The God who has claimed us for himself is Father, Son and Holy Spirit; not just Father, not just Son, not just Spirit. God is God for us—Father. God is God with us—Son. God is God in us—Spirit. Jesus says, “Go, make disciples, baptizing them in the Name of the Father and of the Son and of the Holy Spirit.” Being a disciple of Jesus, therefore, involves entering into the full reality of God’s name, enjoying the full benefits of God’s mighty acts as Father, Son and Spirit. Embrace the full Trinitarian nature of God and our lives have balance.
(3) Third consequence: fullness. “Baptizing them in the name ...”. The Greek word baptizo means to immerse, to plunge in and beneath, to be inundated and drenched. To be baptized in the Trinitarian Name is to be immersed not just in water but in the very reality of the Name! We are given the unspeakable privilege of entering into and participating in the Trinitarian community of love!
Do you realize that? When we say “yes” to Jesus as Savior and Lord, we are immersed into the love and life of God the Father; and are immersed into the grace and truth of God the Son; and we are immersed into the power and purity of God the Spirit. Most of us are not yet experiencing and appropriating all that was given to us at conversion.
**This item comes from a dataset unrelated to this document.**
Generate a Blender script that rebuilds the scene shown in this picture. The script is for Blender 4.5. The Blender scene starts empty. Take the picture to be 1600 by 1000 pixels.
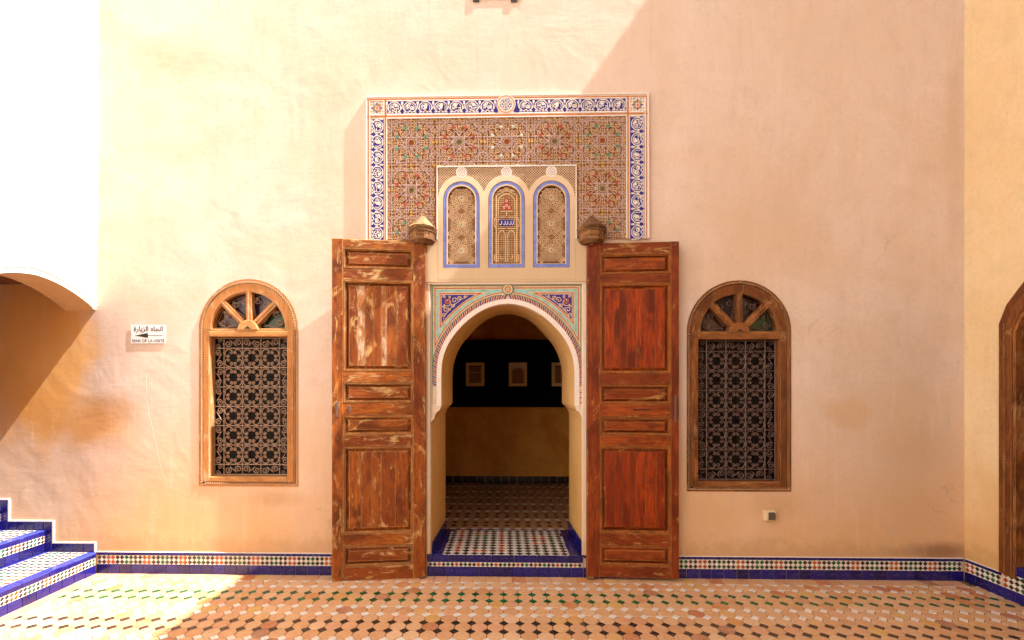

We know something of the love and power of the Father. We know something of the forgiveness and freedom of the Son. We know something of the pervading and transforming glory of the Spirit. But we have yet to know the fullness available in the Triune God.
The good news is God will not rest until we do!
I am often asked to identify myself using one of the theological or ecclesiastical labels of our time. Am I Evangelical? Conservative? Reformed? Charismatic? If I must identify myself, I prefer the label “Christo-centric Trinitarian.” For as I love and worship and obey Jesus Christ, I keep ending up at the feet of a Triune God. And then, all I want is all that the Father is, and wants to give me, and all that the Son is, and wants to give me, and all that the Spirit is, and wants to give me. What I want is to be alive in the intimacy at the center of the universe.